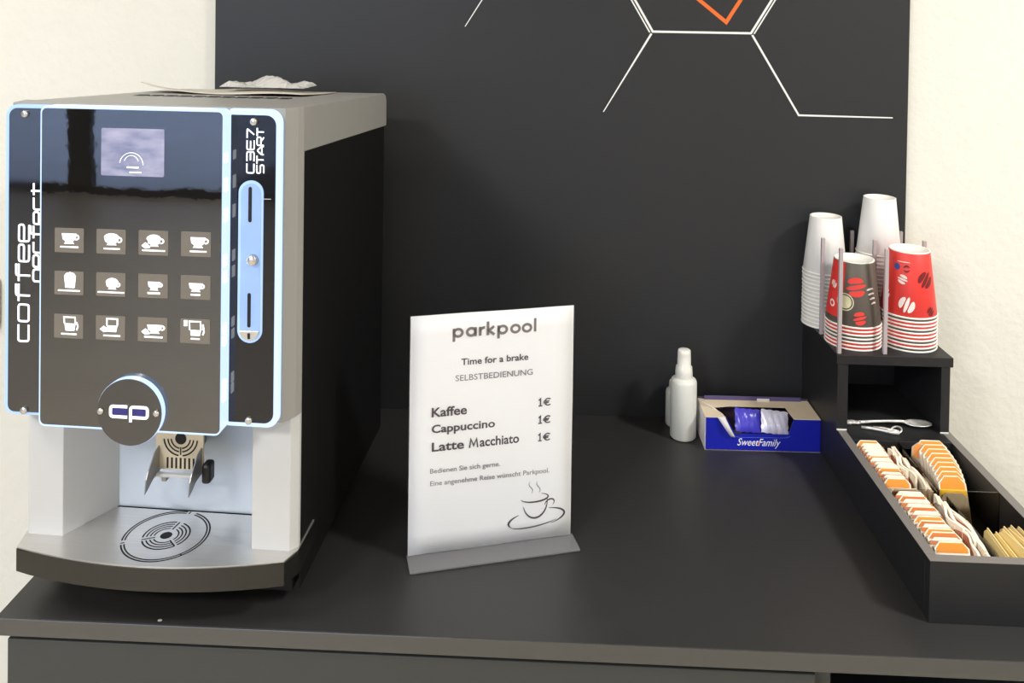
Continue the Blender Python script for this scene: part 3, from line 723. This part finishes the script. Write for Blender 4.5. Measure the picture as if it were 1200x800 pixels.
def rim_mesh(rb, w=.0014):
    n, k2 = 40, 8; v = []; f = []
    for i in range(n):
        for j in range(k2):
            a = 2*PI*i/n; b_ = 2*PI*j/k2; rr = rb-.0002+w*math.cos(b_); v.append((rr*math.cos(a), rr*math.sin(a), w+w*math.sin(b_)))
    for i in range(n):
        for j in range(k2):
            f.append((i*k2+j, ((i+1) % n)*k2+j, ((i+1) % n)*k2+(j+1) % k2, i*k2+(j+1) % k2))
    me = pd(v, f); me.shade_smooth(); return me
def base_mesh(rt, h=CH):
    n = 40; v = []; f = []
    pr = [(rt+.0001, h-.0012), (rt+.0001, h+.0001), (rt-.0010, h+.0004), (rt-.0024, h+.0001), (rt-.0034, h-.004), (0, h-.0041)]
    for (r_, z_) in pr:
        for k in range(n): v.append((r_*math.cos(2*PI*k/n), r_*math.sin(2*PI*k/n), z_))
    for i in range(len(pr)-1):
        for k in range(n): f.append((i*n+k, i*n+(k+1) % n, (i+1)*n+(k+1) % n, (i+1)*n+k))
    me = pd(v, f); me.shade_smooth(); return me
PROTO = {}
def proto(kind, rb, rt, h, mbody, seam=True):
    key = kind
    if key not in PROTO:
        a = cup_mesh(rb, rt, h); a.materials.append(mbody); b_ = rim_mesh(rb); b_.materials.append(M_cupin)
        c_ = base_mesh(rt, h); c_.materials.append(M_cupin); PROTO[key] = (a, b_, c_)
    return PROTO[key]
def cup(kind, rb, rt, h, mbody, loc, label, group, base=False, rz=0):
    a, b_, c_ = proto(kind, rb, rt, h, mbody)
    r = empty('paper_cup', loc, label, 'cup', group, rz=rz)
    for nm, me in (('body', a), ('rim', b_)) + ((('bottom', c_),) if base else ()):
        o = bpy.data.objects.new(nm, me); COL.objects.link(o); o.parent = r
    return r
def conemap(rb, rt, h, off=.0006):
    def fn(s, z):
        r_ = rb+(rt-rb)*z/h+off; a = -PI/2-.30+s/r_
        return (r_*math.cos(a), r_*math.sin(a), z)
    return fn
def blade(parent, cm, name, s0, z0, L_, wd, ang, bow, m, n=10):
    """a curved lens-shaped print stroke on the cup wall"""
    v = []; f = []; ca, sa = math.cos(ang), math.sin(ang)
    for k in range(n+1):
        t = k/n*2-1; w_ = wd*math.sqrt(max(0, 1-t*t)); cx = bow*(1-t*t)
        for s_ in (-1, 0, 1):
            a, b_ = t*L_/2, cx+s_*w_/2
            v.append(cm(s0+a*ca-b_*sa, z0+a*sa+b_*ca))
    for k in range(n):
        for j in (0, 1): a = 3*k+j; f.append((a, a+3, a+4, a+1))
    return link(name, pd(v, f), m, parent)
def bean(parent, cm, s, z, size, ang, m):
    for o_, l_, w_, b_ in ((.275, .82, .31, .06), (0, 1.08, .22, 0), (-.275, .82, .31, -.06)):
        blade(parent, cm, 'bean_print', s-math.sin(ang)*size*o_, z+math.cos(ang)*size*o_, size*l_, size*w_, ang+.10*(o_ == 0), size*b_, m)
ZS = .1818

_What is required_
Without the pictures, print the whole listing exactly as given.

_Problem solution_
Continue the Blender Python script for this scene: part 3, from line 723. This part finishes the script. Write for Blender 4.5. Measure the picture as if it were 1200x800 pixels.
def rim_mesh(rb, w=.0014):
    n, k2 = 40, 8; v = []; f = []
    for i in range(n):
        for j in range(k2):
            a = 2*PI*i/n; b_ = 2*PI*j/k2; rr = rb-.0002+w*math.cos(b_); v.append((rr*math.cos(a), rr*math.sin(a), w+w*math.sin(b_)))
    for i in range(n):
        for j in range(k2):
            f.append((i*k2+j, ((i+1) % n)*k2+j, ((i+1) % n)*k2+(j+1) % k2, i*k2+(j+1) % k2))
    me = pd(v, f); me.shade_smooth(); return me
def base_mesh(rt, h=CH):
    n = 40; v = []; f = []
    pr = [(rt+.0001, h-.0012), (rt+.0001, h+.0001), (rt-.0010, h+.0004), (rt-.0024, h+.0001), (rt-.0034, h-.004), (0, h-.0041)]
    for (r_, z_) in pr:
        for k in range(n): v.append((r_*math.cos(2*PI*k/n), r_*math.sin(2*PI*k/n), z_))
    for i in range(len(pr)-1):
        for k in range(n): f.append((i*n+k, i*n+(k+1) % n, (i+1)*n+(k+1) % n, (i+1)*n+k))
    me = pd(v, f); me.shade_smooth(); return me
PROTO = {}
def proto(kind, rb, rt, h, mbody, seam=True):
    key = kind
    if key not in PROTO:
        a = cup_mesh(rb, rt, h); a.materials.append(mbody); b_ = rim_mesh(rb); b_.materials.append(M_cupin)
        c_ = base_mesh(rt, h); c_.materials.append(M_cupin); PROTO[key] = (a, b_, c_)
    return PROTO[key]
def cup(kind, rb, rt, h, mbody, loc, label, group, base=False, rz=0):
    a, b_, c_ = proto(kind, rb, rt, h, mbody)
    r = empty('paper_cup', loc, label, 'cup', group, rz=rz)
    for nm, me in (('body', a), ('rim', b_)) + ((('bottom', c_),) if base else ()):
        o = bpy.data.objects.new(nm, me); COL.objects.link(o); o.parent = r
    return r
def conemap(rb, rt, h, off=.0006):
    def fn(s, z):
        r_ = rb+(rt-rb)*z/h+off; a = -PI/2-.30+s/r_
        return (r_*math.cos(a), r_*math.sin(a), z)
    return fn
def blade(parent, cm, name, s0, z0, L_, wd, ang, bow, m, n=10):
    """a curved lens-shaped print stroke on the cup wall"""
    v = []; f = []; ca, sa = math.cos(ang), math.sin(ang)
    for k in range(n+1):
        t = k/n*2-1; w_ = wd*math.sqrt(max(0, 1-t*t)); cx = bow*(1-t*t)
        for s_ in (-1, 0, 1):
            a, b_ = t*L_/2, cx+s_*w_/2
            v.append(cm(s0+a*ca-b_*sa, z0+a*sa+b_*ca))
    for k in range(n):
        for j in (0, 1): a = 3*k+j; f.append((a, a+3, a+4, a+1))
    return link(name, pd(v, f), m, parent)
def bean(parent, cm, s, z, size, ang, m):
    for o_, l_, w_, b_ in ((.275, .82, .31, .06), (0, 1.08, .22, 0), (-.275, .82, .31, -.06)):
        blade(parent, cm, 'bean_print', s-math.sin(ang)*size*o_, z+math.cos(ang)*size*o_, size*l_, size*w_, ang+.10*(o_ == 0), size*b_, m)
ZS = .1818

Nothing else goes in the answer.